My great grandfather Walter survived smallpox. When he registered for the draft during World War I the physician noted the scars and found them pronounced enough to distinguish him. He listed them on the draft registration card.
The fingerprints in his VA file, though, don't include any explanation. "What did HE do for a living?" my husband asked when I showed him the prints from Walter's right hand with an empty circle drawn where the tip of his middle finger should have been.
"Oh duh!" was the brightest thing I could say. "He was a butcher."

The unlabeled photos in the furnace closet intrigued me. Mom said the man in the army uniform holding the cigarette was her mother's father. He had been in World War I and was buried at Arlington Cemetery -- beneath his estranged wife.

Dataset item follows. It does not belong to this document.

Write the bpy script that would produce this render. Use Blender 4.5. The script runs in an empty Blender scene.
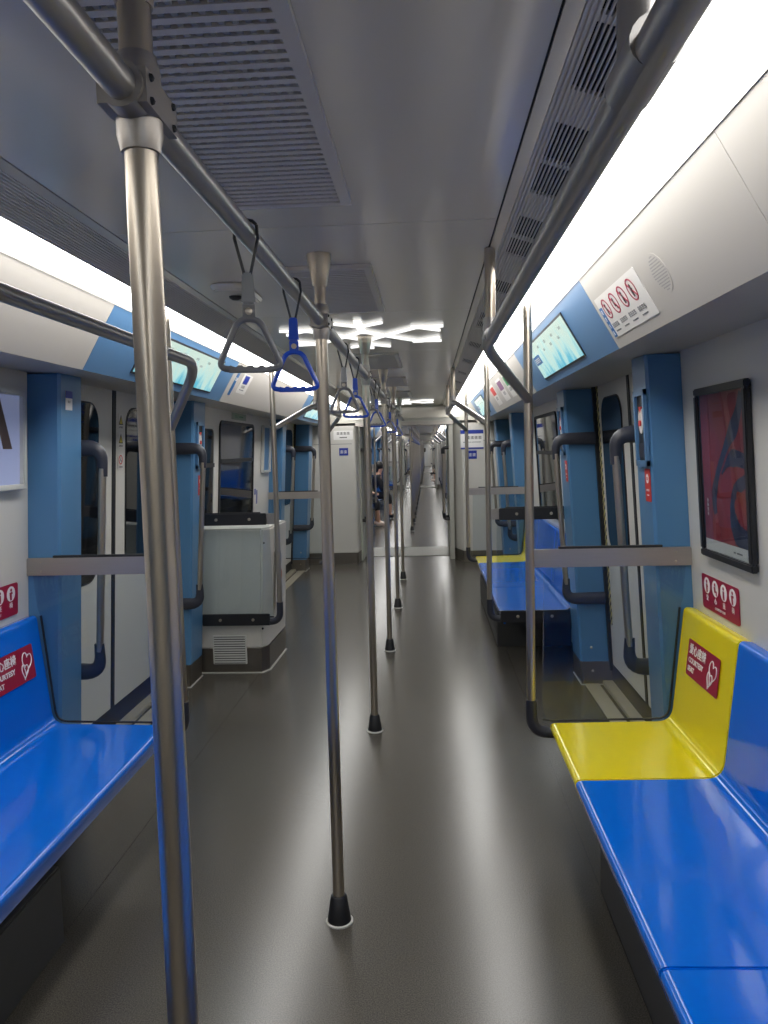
import bpy, bmesh, math, random
from mathutils import Vector, Matrix
random.seed(5)
PI = math.pi
SC = bpy.context.scene
COL = SC.collection

# ------------------------------------------------------------------ camera
# world: X to the right across the carriage, Y along the train, Z up; floor at 0
F_PX, YAW, PITCH, ROLL = 771.58, 0.0583, 0.0800, -0.0253
def cam_axes():
    cy, sy, cp, sp = math.cos(YAW), math.sin(YAW), math.cos(PITCH), math.sin(PITCH)
    f = Vector((-sy*cp, cy*cp, -sp)); r = Vector((cy, sy, 0)); u = r.cross(f)
    c, s = math.cos(ROLL), math.sin(ROLL)
    return r*c + u*s, u*c - r*s, f
r_, u_, f_ = cam_axes()
cam = bpy.data.cameras.new('camera'); cam.lens = F_PX/1024*36; cam.sensor_width = 36
cam.clip_start = .02; cam.clip_end = 300
camo = bpy.data.objects.new('camera', cam); COL.objects.link(camo)
m = Matrix.Identity(4)
for i in range(3):
    m[i][0], m[i][1], m[i][2] = r_[i], u_[i], -f_[i]
m[0][3], m[1][3], m[2][3] = .3145, 0, 1.5091
camo.matrix_world = m
SC.camera = camo

# ------------------------------------------------------------------ world, exposure
w = bpy.data.worlds.new('tunnel_dark'); SC.world = w; w.use_nodes = True
w.node_tree.nodes['Background'].inputs[0].default_value = (.01, .011, .013, 1)
w.node_tree.nodes['Background'].inputs[1].default_value = 1
SC.view_settings.view_transform = 'Standard'; SC.view_settings.look = 'None'
SC.view_settings.gamma = 1; SC.view_settings.use_curve_mapping = False
SC.view_settings.exposure = 0.3
STRIP = 6.6          # radiance of the ceiling light strips

# ------------------------------------------------------------------ materials
def srgb(r, g, b):
    f = lambda c: (c/255/12.92) if c/255 <= .04045 else ((c/255+.055)/1.055)**2.4
    return (f(r), f(g), f(b), 1)
def mat(name, col, rough=.5, metal=0, spec=.5, coat=0, noise=0, nscale=30, stretch=None, bump=0, emit=0, ior=None):
    M = bpy.data.materials.new(name); M.use_nodes = True
    nt = M.node_tree; p = nt.nodes['Principled BSDF']
    p.inputs['Base Color'].default_value = col; p.inputs['Roughness'].default_value = rough
    p.inputs['Metallic'].default_value = metal; p.inputs['Specular IOR Level'].default_value = spec
    p.inputs['Coat Weight'].default_value = coat; p.inputs['Coat Roughness'].default_value = .05
    if emit:
        p.inputs['Emission Color'].default_value = col; p.inputs['Emission Strength'].default_value = emit
    tc = nt.nodes.new('ShaderNodeTexCoord'); mp = nt.nodes.new('ShaderNodeMapping')
    nt.links.new(tc.outputs['Object'], mp.inputs['Vector'])
    if stretch: mp.inputs['Scale'].default_value = stretch
    nz = nt.nodes.new('ShaderNodeTexNoise'); nz.inputs['Scale'].default_value = nscale; nz.inputs['Detail'].default_value = 4
    nt.links.new(mp.outputs[0], nz.inputs['Vector'])
    mr = nt.nodes.new('ShaderNodeMapRange'); mr.inputs['To Min'].default_value = 1-noise; mr.inputs['To Max'].default_value = 1+noise
    nt.links.new(nz.outputs['Fac'], mr.inputs['Value'])
    vm = nt.nodes.new('ShaderNodeVectorMath'); vm.operation = 'SCALE'; vm.inputs[0].default_value = col[:3]
    nt.links.new(mr.outputs[0], vm.inputs['Scale']); nt.links.new(vm.outputs[0], p.inputs['Base Color'])
    if bump:
        b = nt.nodes.new('ShaderNodeBump'); b.inputs['Strength'].default_value = bump; b.inputs['Distance'].default_value = .002
        nt.links.new(nz.outputs['Fac'], b.inputs['Height']); nt.links.new(b.outputs[0], p.inputs['Normal'])
    return M
M = {}
M['steel'] = mat('brushed_steel', srgb(188, 178, 164), .28, .93, noise=.06, nscale=60, stretch=(1, 1, .08))
M['steel_rail'] = mat('dark_satin_steel', srgb(168, 165, 163), .33, .9, noise=.05)
M['steel_flat'] = mat('flat_brushed_steel', srgb(176, 170, 164), .36, .9, noise=.06, nscale=80, stretch=(.1, .1, 3))
M['kick'] = mat('scuffed_steel', srgb(122, 116, 108), .4, .85, noise=.12, nscale=20)
M['sill'] = mat('worn_sill_metal', srgb(178, 170, 152), .42, .35, noise=.1, nscale=15)
M['black'] = mat('black_plastic', srgb(28, 29, 34), .42, noise=.05)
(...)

My mother worked in suburban Virginia, next to a corner of Arlington Cemetery's vast expanse. She had worked there the better part of twenty years when I asked if she'd take me to Arlington Cemetery to see if we could find her grandparents' grave. I didn't even begin to comprehend the scale of that place, yet I pictured us wandering for hours scanning row upon row of white stones. Instead we went to the office and asked. We asked for Ladislaus Liegus. The only Liegus in the records was a Walter. Mom had never heard anyone call him that and wondered if it was the same person, but I had seen the name as I rolled through microfilms at the Family History Library in Salt Lake and at the National Archives in Washington, D.C. We drove toward the spot on the map then walked. The memorials of my mother's fallen peers, killed in Vietnam, drew her somber attention. We walked until we reached the low stone wall.
We had a great view of the backside of Mom's office at the Bureau of Naval Personnel because we stood close enough to hit it with a rock. Mom worked all those years closer to her grandparents than to her parking place.